Destruir el negocio de un inmigrante es echar por tierra un proceso que va mucho más allá de la inversión económica. Es atacar las ideas mismas de integración, asimilación, confianza, vecindad y camaradería que se forja entre poblaciones con tradiciones distintas. Y eso es algo que solo pueden desear grupúsculos decididos a convertir al inmigrante en un enemigo que, así quiera o así se esfuerce, no pueda integrarse. Lo absurdo es que con ello no van a espantar a quien ya lleva diez años viviendo en España, y posiblemente tampoco van a desanimar a quien tenga como ambición buscarse la vida migrando. Simplemente, van a hacer un poco más miserable y difícil la existencia para todos los que viven en los municipios con población extranjera. 

Las comunidades modernas se establecen por asociación voluntaria, no por origen étnico o religioso, y se regulan por la ley, no por la tradición. Quien quiera integrarse a las sociedades españolas, cumpla la ley y haga lo que esté a su alcance para convivir sin fricciones, no puede ser considerado un invasor ni un violador en potencia.
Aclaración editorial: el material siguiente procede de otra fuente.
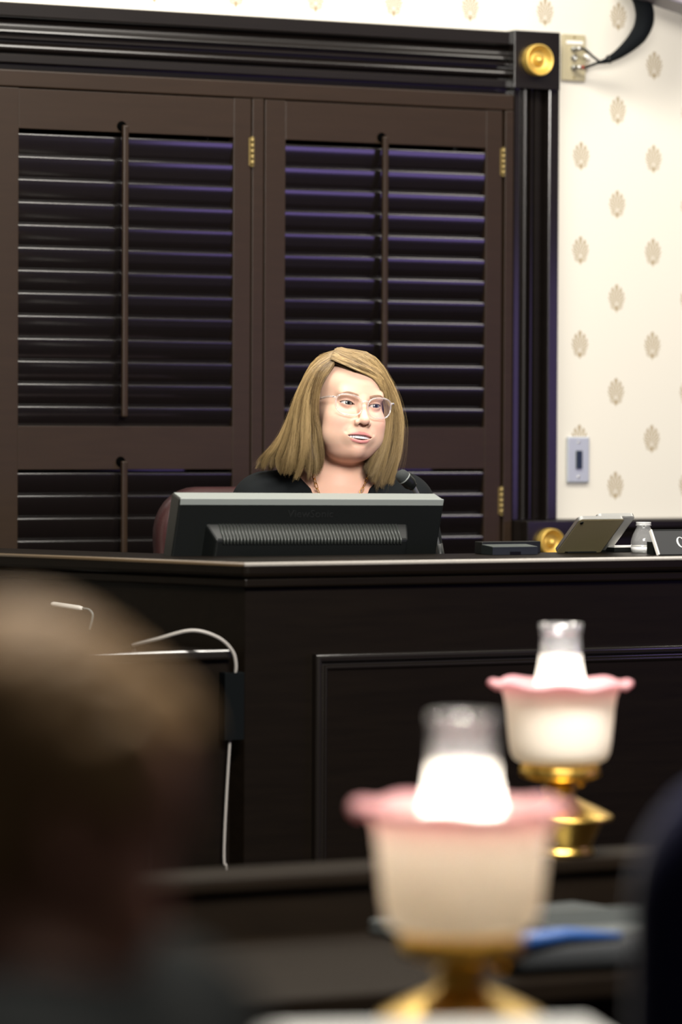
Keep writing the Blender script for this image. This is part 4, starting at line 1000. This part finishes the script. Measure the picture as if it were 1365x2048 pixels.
# ------------------------------------------------------------------ hair
# drapes of hair from the parting to the tips, in C space (x, y, z); interpolated round the head
def pxc(px, py, y): return ((px - 695) / 9.72, y, (804 - py) / 9.72)
G = [
  [(666, 728, -6.9), (650, 745, -7.3), (637, 772, -6.9), (632, 815, -6.4), (637, 865, -6.8), (641, 915, -7.0), (632, 960, -6.6)],
  [(668, 716, -5.6), (634, 736, -7.0), (618, 780, -7.4), (612, 830, -7.2), (612, 880, -7.0), (611, 920, -6.6), (606, 952, -6.0)],
  [(669, 708, -3.5), (632, 727, -4.6), (602, 775, -5.2), (588, 835, -4.8), (574, 885, -4.2), (562, 915, -3.6), (556, 944, -3.0)],
  [(671, 701, -0.5), (629, 722, -1.0), (601, 776, -0.8), (573, 845, 0.0), (545, 888, 0.6), (528, 907, 0.9), (517, 926, 1.0)],
  [(675, 699, 2.5), (632, 716, 4.4), (603, 775, 6.2), (588, 845, 6.6), (566, 890, 6.0), (552, 915, 5.6), (545, 938, 5.2)],
  [(682, 699, 4.0), (664, 714, 8.6), (645, 775, 10.9), (635, 840, 10.6), (622, 890, 9.6), (612, 920, 8.8), (607, 945, 8.2)],
  [(690, 698, 4.2), (700, 712, 9.2), (705, 775, 11.6), (703, 840, 11.4), (700, 895, 10.2), (698, 925, 9.4), (697, 952, 8.8)],
  [(690, 697, 3.0), (738, 715, 7.4), (763, 770, 9.6), (770, 835, 9.4), (766, 890, 8.6), (758, 925, 8.0), (750, 955, 7.5)],
  [(686, 697, 1.0), (745, 711, 3.2), (783, 765, 4.6), (799, 830, 4.8), (795, 885, 4.6), (786, 925, 4.2), (780, 966, 3.8)],
  [(680, 699, -1.5), (738, 716, -2.6), (778, 768, 0.2), (796, 832, 1.4), (792, 885, 1.5), (781, 928, 1.4), (772, 976, 1.2)],
  [(674, 706, -4.5), (722, 724, -6.0), (766, 765, -2.8), (785, 825, -1.0), (780, 880, -0.7), (768, 928, -0.8), (757, 976, -0.9)],
  [(669, 714, -6.4), (712, 722, -7.8), (754, 748, -5.6), (774, 805, -2.5), (766, 872, -2.0), (751, 918, -2.4), (741, 962, -2.6)],
  [(667, 721, -7.2), (708, 732, -8.6), (750, 753, -6.3), (769, 802, -3.2), (764, 858, -2.7), (749, 905, -3.2), (734, 944, -3.6)],
]
G = [[(a, b - (7 if i == 0 else 6 if i == 1 and b < 720 else 0), c) for i, (a, b, c) in enumerate(g)] for g in G]
GA = np.array([[pxc(*p) for p in g] for g in G])          # guides, points, xyz
def along(g, n):                                           # Catmull-Rom down one drape
    return np.array(spline(list(g), n))
GD = np.array([along(g, 5) for g in GA])                  # 13 x 31 x 3
NT = GD.shape[1]
def sheet(s):
    """drape at s in 0..1 (arrays), smooth between guides"""
    q = np.clip(s, 0, 1) * (len(GD) - 1); i = np.clip(q.astype(int), 0, len(GD) - 2); t = (q - i)[:, None, None]
    P0, P1, P2, P3 = (GD[np.clip(i + k, 0, len(GD) - 1)] for k in (-1, 0, 1, 2))
    return 0.5 * (2 * P1 + (P2 - P0) * t + (2 * P0 - 5 * P1 + 4 * P2 - P3) * t ** 2 + (3 * P1 - P0 - 3 * P2 + P3) * t ** 3)
def clear_of_head(X, gap):
    """pushes hair points out of the skull"""
    sh_ = X.shape; A = X.reshape(-1, 3); R = np.array(HI.to_3x3()); q = A @ R.T
    for c, r in (((0, 1.0, 2.9), (7.3, 9.2, 7.7)), ((0, -3.0, 4.0), (6.5, 5.7, 4.8)), ((0, -2.4, -1.5), (6.6, 6.0, 6.8))):
        c = np.array(c); r = np.array(r) + gap; o = (q - c) / r; k = np.linalg.norm(o, axis=1, keepdims=True)
        q = np.where(k < 1, c + (q - c) / np.maximum(k, 0.2), q)
    return (q @ R).reshape(sh_)
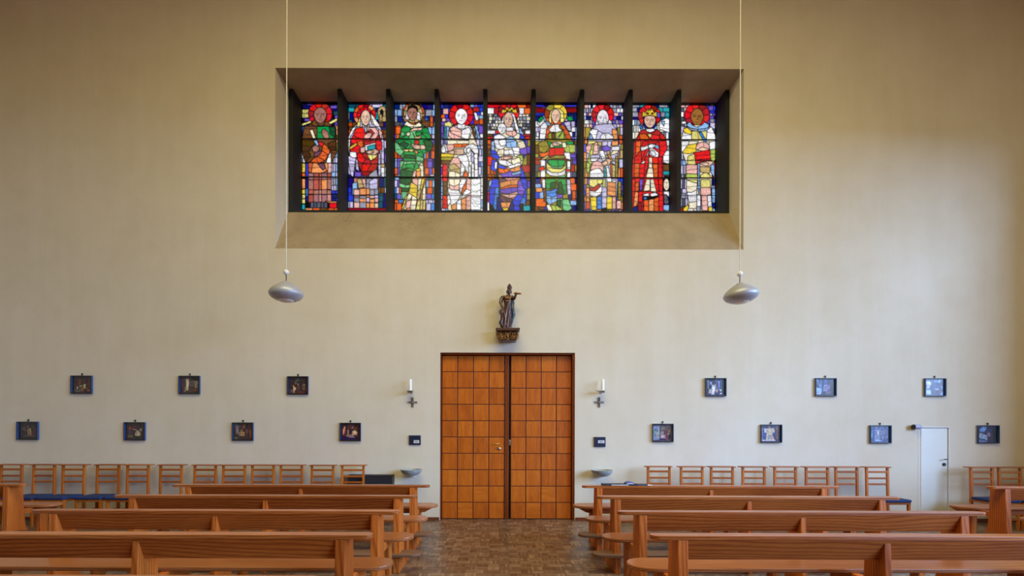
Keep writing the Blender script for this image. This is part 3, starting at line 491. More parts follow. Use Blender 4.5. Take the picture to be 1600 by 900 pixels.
class MB:
    def __init__(s): s.v, s.f = [], []
    def add(s, v, f):
        n = len(s.v); s.v += [tuple(p) for p in v]; s.f += [tuple(i + n for i in q) for q in f]; return s
    def box(s, x0, x1, y0, y1, z0, z1):
        return s.add([(x0, y0, z0), (x1, y0, z0), (x1, y1, z0), (x0, y1, z0), (x0, y0, z1), (x1, y0, z1), (x1, y1, z1), (x0, y1, z1)],
                     [(3, 2, 1, 0), (4, 5, 6, 7), (0, 1, 5, 4), (1, 2, 6, 5), (2, 3, 7, 6), (3, 0, 4, 7)])
    def prism(s, pts, a, b, axis):
        """Polygon pts swept from a to b along axis: x -> pts are (y, z), y -> (x, z), z -> (x, y)."""
        put = {'x': lambda p, t: (t, p[0], p[1]), 'y': lambda p, t: (p[0], t, p[1]), 'z': lambda p, t: (p[0], p[1], t)}[axis]
        n = len(pts)
        ar = sum(pts[i][0] * pts[(i + 1) % n][1] - pts[(i + 1) % n][0] * pts[i][1] for i in range(n))
        if (ar < 0) != (axis == 'y'): pts = pts[::-1]
        v = [put(p, a) for p in pts] + [put(p, b) for p in pts]
        f = [tuple(range(n))[::-1], tuple(range(n, 2 * n))] + [(i, (i + 1) % n, n + (i + 1) % n, n + i) for i in range(n)]
        return s.add(v, f)
    def bar(s, p, q, w, h=None):
        """Rectangular bar from p to q."""
        p, q = Vector(p), Vector(q); d = (q - p).normalized()
        u = d.cross(Vector((0, 1, 0)) if abs(d.y) < .9 else Vector((1, 0, 0))).normalized(); t = d.cross(u)
        h = h or w; u *= w / 2; t *= h / 2
        v = [p - u - t, p + u - t, p + u + t, p - u + t, q - u - t, q + u - t, q + u + t, q - u + t]
        return s.add(v, [(3, 2, 1, 0), (4, 5, 6, 7), (0, 1, 5, 4), (1, 2, 6, 5), (2, 3, 7, 6), (3, 0, 4, 7)])
    def tube(s, pts, r, n=10):
        pts = [Vector(p) for p in pts]; rs = r if isinstance(r, (list, tuple)) else [r] * len(pts)
        rings, up = [], None
        for i, p in enumerate(pts):
            d = (pts[min(i + 1, len(pts) - 1)] - pts[max(i - 1, 0)]).normalized()
            if up is None: up = d.cross(Vector((0, 1, 0)) if abs(d.y) < .9 else Vector((1, 0, 0))).normalized()
            u = (up - d * up.dot(d)).normalized(); w = d.cross(u); up = u
            rings.append([p + (u * math.cos(2 * PI * k / n) + w * math.sin(2 * PI * k / n)) * rs[i] for k in range(n)])
        return s.loft(rings)
    def loft(s, rings, caps=True):
        n = len(rings[0]); v = [p for r in rings for p in r]; f = []
        for i in range(len(rings) - 1):
            for k in range(n): f.append((i * n + k, i * n + (k + 1) % n, (i + 1) * n + (k + 1) % n, (i + 1) * n + k))
        if caps: f += [tuple(range(n))[::-1], tuple(range((len(rings) - 1) * n, len(rings) * n))]
        return s.add(v, f)
    def lathe(s, prof, c=(0, 0, 0), n=32, axis='z'):
        rings = []
        for r, z in prof:
            ring = []
            for k in range(n):
                a = 2 * PI * k / n; x, y = r * math.cos(a), r * math.sin(a)
                ring.append({'z': (c[0] + x, c[1] + y, c[2] + z), 'y': (c[0] + y, c[1] + z, c[2] + x), 'x': (c[0] + z, c[1] + x, c[2] + y)}[axis])
            rings.append(ring)
        return s.loft(rings)
    def ball(s, c, rx, ry, rz, n=16, m=10):
        rings = []
        for j in range(m + 1):
            t = PI * (j + .02 if j == 0 else j - .02 if j == m else j) / m
            rings.append([(c[0] + rx * math.sin(t) * math.cos(2 * PI * k / n), c[1] + ry * math.sin(t) * math.sin(2 * PI * k / n), c[2] - rz * math.cos(t)) for k in range(n)])
        return s.loft(rings)
    def build(s, name, m=None, parent=None, bevel=0, smooth=False, seg=2, angle=40):
        me = bpy.data.meshes.new(name); me.from_pydata(s.v, [], s.f); me.validate(); me.update()
        bm = bmesh.new(); bm.from_mesh(me); bmesh.ops.recalc_face_normals(bm, faces=bm.faces); bm.to_mesh(me); bm.free()
        if smooth:
            me.polygons.foreach_set('use_smooth', [True] * len(me.polygons))
            try: me.set_sharp_from_angle(angle=math.radians(angle))
            except Exception: pass
        o = bpy.data.objects.new(name, me); COL.objects.link(o)
        if m: me.materials.append(m)
        if parent is not None: o.parent = parent
        if bevel:
            b = o.modifiers.new('bevel', 'BEVEL'); b.width = bevel; b.segments = seg; b.limit_method = 'ANGLE'; b.angle_limit = math.radians(35)
        return o

def empty(name, loc=(0, 0, 0), rz=0):
    o = bpy.data.objects.new(name, None); COL.objects.link(o); o.location = loc; o.rotation_euler = (0, 0, rz); o.empty_display_size = .1; return o
def tag(o, label, cat, group=None, kind=None):
    o['label'] = label; o['category'] = cat
    if group: o['group'] = group
    if kind: o['kind'] = kind
    return o
def copy_tree(o, parent=None):
    c = o.copy(); COL.objects.link(c)
    if parent is not None: c.parent = parent
    for ch in KIDS.get(o.name, []): copy_tree(ch, c)
    return c
KIDS = {}
def index_kids():
    KIDS.clear()
    for o in bpy.data.objects:
        if o.parent: KIDS.setdefault(o.parent.name, []).append(o)

# ------------------------------------------------------------------ materials
def srgb(r, g, b):
    f = lambda c: c / 12.92 if c <= .04045 else ((c + .055) / 1.055) ** 2.4
    return (f(r / 255), f(g / 255), f(b / 255), 1)
class NT:
    def __init__(s, name):
        s.m = bpy.data.materials.new(name); s.m.use_nodes = True; s.t = s.m.node_tree; s.t.nodes.clear()
        s.out = s.n('ShaderNodeOutputMaterial')
    def n(s, typ, **kw):
        d = s.t.nodes.new(typ)
        for k, v in kw.items():
            if k.startswith('i_'): 
                key = k[2:]; d.inputs[int(key) if key.isdigit() else key.replace('_', ' ')].default_value = v
            else: setattr(d, k, v)
        return d
    def l(s, a, b): s.t.links.new(a, b)
    def math(s, op, a, b=None, clamp=False):
        d = s.n('ShaderNodeMath', operation=op, use_clamp=clamp)
        for i, q in enumerate((a, b)):
            if q is None: continue
            if isinstance(q, (int, float)): d.inputs[i].default_value = q
            else: s.l(q, d.inputs[i])
        return d.outputs[0]
    def ramp(s, fac, stops):
        r = s.n('ShaderNodeValToRGB'); e = r.color_ramp.elements
        while len(e) < len(stops): e.new(.5)
        for q, (p, c) in zip(e, stops): q.position = p; q.color = c
        s.l(fac, r.inputs[0]); return r.outputs[0]
    def mix(s, fac, a, b, mode='MIX'):
        d = s.n('ShaderNodeMix', data_type='RGBA', blend_type=mode)
        for k, q in ((0, fac), (6, a), (7, b)):
            if isinstance(q, (int, float)): d.inputs[k].default_value = q
            elif isinstance(q, tuple): d.inputs[k].default_value = q
            else: s.l(q, d.inputs[k])
        return d.outputs[2]
    def coords(s, scale=(1, 1, 1), kind='Object', rnd=False):
        tc = s.n('ShaderNodeTexCoord'); mp = s.n('ShaderNodeMapping'); mp.inputs['Scale'].default_value = scale
        s.l(tc.outputs[kind], mp.inputs[0])
        if rnd:
            oi = s.n('ShaderNodeObjectInfo'); cm = s.n('ShaderNodeCombineXYZ')
            for k in range(3): s.l(s.math('MULTIPLY', oi.outputs['Random'], (17.3, 31.7, 9.1)[k]), cm.inputs[k])
            s.l(cm.outputs[0], mp.inputs['Location'])
        return mp.outputs[0]
    def noise(s, vec, scale, detail=4, rough=.55, dist=0):
        d = s.n('ShaderNodeTexNoise'); d.inputs['Scale'].default_value = scale; d.inputs['Detail'].default_value = detail
        d.inputs['Roughness'].default_value = rough; d.inputs['Distortion'].default_value = dist
        s.l(vec, d.inputs['Vector']); return d.outputs['Fac']
    def bsdf(s, col, rough=.5, metal=0, bump=None, bstr=.1, bdist=.01, coat=0, spec=.5):
        b = s.n('ShaderNodeBsdfPrincipled')
        for k, q in (('Base Color', col), ('Roughness', rough)):
            if isinstance(q, (int, float, tuple)): b.inputs[k].default_value = q
            else: s.l(q, b.inputs[k])
        b.inputs['Metallic'].default_value = metal; b.inputs['Coat Weight'].default_value = coat; b.inputs['Coat Roughness'].default_value = .25
        b.inputs['Specular IOR Level'].default_value = spec
        if bump is not None:
            bp = s.n('ShaderNodeBump'); bp.inputs['Strength'].default_value = bstr; bp.inputs['Distance'].default_value = bdist
            s.l(bump, bp.inputs['Height']); s.l(bp.outputs[0], b.inputs['Normal'])
        s.l(b.outputs[0], s.out.inputs[0]); return s.m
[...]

Esto es algo que habrá que asimilarlo y pensarlo con calma, sin pasión, odio ni maniobras partidistas, porque la realidad del mundo es que la población europea decrece, la latinoamericana se estanca y la africana se multiplica de manera desbocada. Para 2050 habrá 3,6 africanos por cada europeo, y no es claro que para entonces las condiciones económicas y políticas desvanezcan la idea de migrar de las naciones negras. No hay complots para reemplazar a nadie, solo urgencia por escapar de la pobreza, del autoritarismo y de la presión demográfica. Esto hay que afrontarlo sin cálculo electoralista. Porque instrumentalizar políticamente la pobreza y las dificultades ajenas, y convertir a los jóvenes locales en arietes rabiosos de la mentira y la paranoia, no sólo es una vileza. Es la manera más expedita de empequeñecer y denigrar a España.